Há ainda um quinto arco, o do Homem de Preto. Este é, até aqui, o que menos traz novidades. O personagem de Ed Harris continua na sua busca por jogos, o que, curiosamente, o enquadra no diálogo de Dolores com Bernard: para o “vilão”, seguir jogando e encontrar novos desafios é um caminho insubstituível, sua única alternativa. O personagem sequer cogita fugir do parque, mesmo que ele esteja ruínas.
Apesar de não desenvolver os temas – é algo que, obviamente, ocorrerá nos próximos capítulos -, é interessante como “Westworld” parece querer aprofundar as questões morais de seus personagens. Se o Homem de Preto escolhe ser mau, algo bem simbolizado pela cena na qual o personagem encontra e pega um chapéu preto, Dolores parece estar seguindo caminho parecido de forma inconsciente. Seu ódio a levou para uma jornada de aniquilação de qualquer vida humana que veja pela frente, fazendo com que seu senso torpe de justiça mais pareça vingança.

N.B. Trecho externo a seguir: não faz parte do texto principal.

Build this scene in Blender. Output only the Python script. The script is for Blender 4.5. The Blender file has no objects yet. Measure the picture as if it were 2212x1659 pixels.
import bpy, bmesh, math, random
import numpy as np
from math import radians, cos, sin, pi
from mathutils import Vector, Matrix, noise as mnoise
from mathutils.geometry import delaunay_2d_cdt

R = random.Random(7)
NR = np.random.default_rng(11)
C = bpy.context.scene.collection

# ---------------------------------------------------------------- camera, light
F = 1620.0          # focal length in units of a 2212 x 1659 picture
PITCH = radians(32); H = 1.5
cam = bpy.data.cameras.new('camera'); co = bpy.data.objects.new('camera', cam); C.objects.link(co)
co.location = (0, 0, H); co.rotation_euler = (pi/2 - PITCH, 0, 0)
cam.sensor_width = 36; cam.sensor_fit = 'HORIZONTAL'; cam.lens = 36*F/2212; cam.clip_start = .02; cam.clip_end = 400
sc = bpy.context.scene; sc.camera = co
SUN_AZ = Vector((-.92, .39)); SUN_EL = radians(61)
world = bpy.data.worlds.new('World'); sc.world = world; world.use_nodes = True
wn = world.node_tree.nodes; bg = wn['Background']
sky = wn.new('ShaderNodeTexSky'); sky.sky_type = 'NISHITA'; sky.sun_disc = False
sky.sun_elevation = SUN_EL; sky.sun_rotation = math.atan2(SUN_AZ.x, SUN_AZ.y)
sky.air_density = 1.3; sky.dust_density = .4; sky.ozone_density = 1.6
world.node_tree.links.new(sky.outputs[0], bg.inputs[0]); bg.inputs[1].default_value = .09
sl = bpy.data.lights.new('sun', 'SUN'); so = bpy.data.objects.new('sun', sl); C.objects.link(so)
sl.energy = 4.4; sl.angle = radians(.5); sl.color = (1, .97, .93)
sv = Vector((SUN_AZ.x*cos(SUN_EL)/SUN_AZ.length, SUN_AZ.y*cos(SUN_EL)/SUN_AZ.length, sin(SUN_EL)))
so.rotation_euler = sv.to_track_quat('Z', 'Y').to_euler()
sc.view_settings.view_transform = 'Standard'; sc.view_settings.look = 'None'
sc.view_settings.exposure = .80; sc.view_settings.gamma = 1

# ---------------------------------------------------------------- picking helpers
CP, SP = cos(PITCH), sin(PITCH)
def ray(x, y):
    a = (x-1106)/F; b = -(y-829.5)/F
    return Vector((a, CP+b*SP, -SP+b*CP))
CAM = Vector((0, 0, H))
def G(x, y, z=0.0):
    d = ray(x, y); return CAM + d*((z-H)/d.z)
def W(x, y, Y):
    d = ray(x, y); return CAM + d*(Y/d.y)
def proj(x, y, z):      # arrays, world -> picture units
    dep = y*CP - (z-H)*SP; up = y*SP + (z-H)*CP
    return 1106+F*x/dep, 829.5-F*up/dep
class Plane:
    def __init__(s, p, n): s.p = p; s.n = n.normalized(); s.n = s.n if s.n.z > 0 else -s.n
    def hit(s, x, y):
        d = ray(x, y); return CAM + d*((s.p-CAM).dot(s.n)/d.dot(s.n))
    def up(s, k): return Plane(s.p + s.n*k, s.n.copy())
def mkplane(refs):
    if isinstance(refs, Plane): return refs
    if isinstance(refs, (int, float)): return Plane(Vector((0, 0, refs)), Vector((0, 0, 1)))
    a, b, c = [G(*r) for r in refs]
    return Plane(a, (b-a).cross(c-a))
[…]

Digno de nota, também, é como a série aposta em paralelos para trabalhar os temas. É possível desenvolver uma interessante discussão filosófica se analisarmos os comportamentos dos personagens dentro e fora do parque. Dolores, tomada pelo ódio e ainda dentro do mundo do Velho Oeste, parece estar contaminada pela mesma forma de pensar primitiva e instintiva que aqueles que visitam o parque. Já Maeve, que está do lado de fora e tem mais conhecimento sobre o que acontece, age de forma mais racional, sendo capaz inclusive de utilizar alguns humanos para chegar ao seu objetivo.
Outro paralelo possível é o de Dolores com a equipe que está investigando o parque. Enquanto Dolores e seus seguidores buscam eliminar qualquer humano que encontrem, os agentes da Delos eliminam qualquer anfitrião que cruze seu caminho – o que evidencia como o desejo de morte da protagonista a aproxima cada vez mais daqueles que ela odeia.
Guiando essas narrativas paralelas, há o ponto de vista de Bernard. O personagem responsável pela criação de boa parte dos anfitriões do parque é usado como guia do capítulo, tendo suas crises de perda de consciência utilizadas pela montagem como transições para as diferentes linhas temporais. Bernard protagoniza a mais interessante cena do episódio (retratada na imagem abaixo), quando, enquanto trabalha ao lado de Charlotte para compreender o que houve no parque, diversas vezes dá de cara com um robô “drone” que, metaforicamente, está lá para lembrá-lo de sua natureza artificial, mesmo que esteja trabalhando ao lado dos humanos. Com isso, podemos esperar que Bernard se veja encurralado e, possivelmente, em crise, por não estar lutando ao lado de seus semelhantes.
“Westworld” volta com um episódio cheio de boas ideias e que alimenta diversas teorias. Personagens como o Homem de Preto e Hector Escaton, por exemplo, surgem em lugares bem diferentes dos que vimos no season finale do ano um, o que nos permite pensar: será que estamos acompanhando a mesma revolução que fechou a primeira temporada, ou há duas rebeliões narrativamente paralelas e situadas em momentos diferentes? Mais do que isso: “Westworld” nos permite, inclusive, questionar a realidade de todo o elenco. Não surpreenderia, por exemplo, se o parque fosse uma realidade virtual à la “The Matrix”, já que as transições que acompanham as memórias de Bernard muito se assemelham a uma tela com falha de transmissão, como se o apertar de um botão pudesse transportar o personagem para um novo momento.
Com muita paciência para apresentar os novos personagens, contextualizar os antigos e traçar seus paralelos morais e narrativos, “Westworld” volta com um episódio riquíssimo, que mostra o que a série de Jonathan Nolan e Lisa Joy tem de melhor: complexidade de estrutura e temas. Resta aguardar os próximos capítulos e ver se os temas serão desenvolvidos de forma que contribuam narrativamente para o programa.